1) Use the Zoom as your interface while recording Guitar
2) Use the Jamsticks for your drums with whatever drum program you like for sounds. EZ Drummer, AD, Superior Drummer, BFG, whatever
3) When you're ready for vocals, use the Tascam.

I recommend getting a Line 6 UX1 or higher. It'll give you Pod Farm which can give you bass guitar, guitar, and vocal amp models to run on your laptop. It'll give you a Mic and Line input and can record dry.

For Bass guitar, if you don't have one, play it on your guitar and use Cool Edit or something to tune it down an octave or two. It sounds terrible by itself, but in a mix it can do a pretty convincing job. I know. That's how I used to do it until I could buy my own bass. BTW, my Squier P-Bass (with J-Bass pickups) that I just bought for $200 sounds WAY WAY WAY better than my "nicer" ibanez bass. I recommend picking up one.
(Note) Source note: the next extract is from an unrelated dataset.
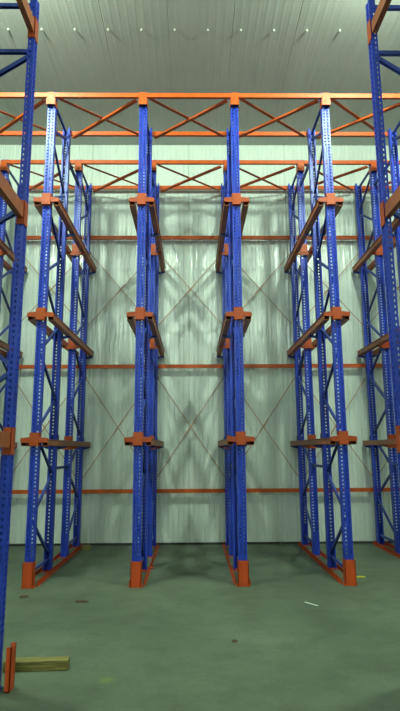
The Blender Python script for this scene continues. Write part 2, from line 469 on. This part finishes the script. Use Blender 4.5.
# row of ceiling fixing caps
bm = bmesh.new(); bmesh.ops.create_uvsphere(bm, u_segments=12, v_segments=8, radius=.018)
for v in bm.verts: v.co.z *= .7
me = bpy.data.meshes.new('cap'); bm.to_mesh(me); bm.free(); me.materials.append(M['cap'])
st = MB().tube((0, 0, -.012), (0, 0, .022), .012, 8).mesh('stem', M['cap'])
for k in range(-5, 7):
    o = empty('ceiling_cap', (-.02+.4995*(k-.5), 6.86, CEIL-.020), 'small pale fixing cap in the row across the ceiling', 'fixing cap', 'row of ceiling fixing caps')
    link('knob', me, o); link('stem', st, o)

# ------------------------------------------------------------------ lights: high-bay lamps hung under the ceiling
def lamp(x, y, z, power, r=.15, col=(.78, 1.0, .78)):
    ld = bpy.data.lights.new('ceiling_lamp_light', 'POINT'); ld.energy = power; ld.color = col
    ld.shadow_soft_size = r
    o = bpy.data.objects.new('ceiling_lamp_light', ld); COL.objects.link(o); o.location = (x, y, z)
    return o
lamp(-2.7, 4.8, 7.62, 700); lamp(2.7, 4.8, 7.62, 700)
lamp(0, -5.5, 7.5, 720, .22); lamp(-3.6, -6.5, 7.5, 270, .22); lamp(3.8, -6.5, 7.5, 270, .22)
w = bpy.data.worlds.new('World'); scn.world = w; w.use_nodes = True
w.node_tree.nodes['Background'].inputs[0].default_value = (.5, .65, .5, 1)
w.node_tree.nodes['Background'].inputs[1].default_value = .02

# ------------------------------------------------------------------ camera
f, pt, yw, rl = 520.88, .1779, .0125, .0054
def ray(u, v, n):
    uu = u*math.cos(rl)+v*math.sin(rl); vv = -u*math.sin(rl)+v*math.cos(rl)
    d = (uu, n*math.cos(pt)-vv*math.sin(pt), n*math.sin(pt)+vv*math.cos(pt))
    return Vector((d[0]*math.cos(yw)+d[1]*math.sin(yw), -d[0]*math.sin(yw)+d[1]*math.cos(yw), d[2]))
R, U, F = ray(1, 0, 0), ray(0, 1, 0), ray(0, 0, 1)
cd = bpy.data.cameras.new('camera'); cam = bpy.data.objects.new('camera', cd); COL.objects.link(cam)
mw = Matrix((R, U, -F)).transposed().to_4x4(); mw.translation = (0, 0, 1.7)
cam.matrix_world = mw
cd.sensor_fit = 'VERTICAL'; cd.sensor_height = 24; cd.lens = 24*f/711; cd.clip_end = 60; cd.clip_start = .05
scn.camera = cam
vs = scn.view_settings
vs.view_transform = 'Standard'; vs.look = 'None'; vs.gamma = 1; vs.use_curve_mapping = False; vs.exposure = 0.0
For Vocals, you'll want a LDC or large diaphragm condenser microphone. There are a ton of low cost LDC's like the MXL2003. These won't sound awesome but at your level they'll be more than adequate. Your Tascam has Phantom Power, which you'll need to use the LDC mic.

When all is said and done, you laptop will suck at this job. The processor is slow and the RAM is insufficient to do very well at running lots of plugins and samplers. If you can record your guitar track, then define the sound you want, then render it to a stem track, that'll help you alleviate the plugin processing. Same with drums. Get what you want figured out, then render the tracks to .wav files.

If you check out www.myspace.com/offormerfame and listen to the songs there (The Pharisee is brand new). I've used this setup pretty much. I use the UX8 so I don't need 2 interfaces. However, drums were recorded in MIDI and run into Addictive Drums or EZ Drummer. Guitars, Bass, and Vocals were all done with Pod Farm. Reverbs and such were all free plugins. I have some expensive plugins too, but honestly I don't need them a lot with Pod Farm.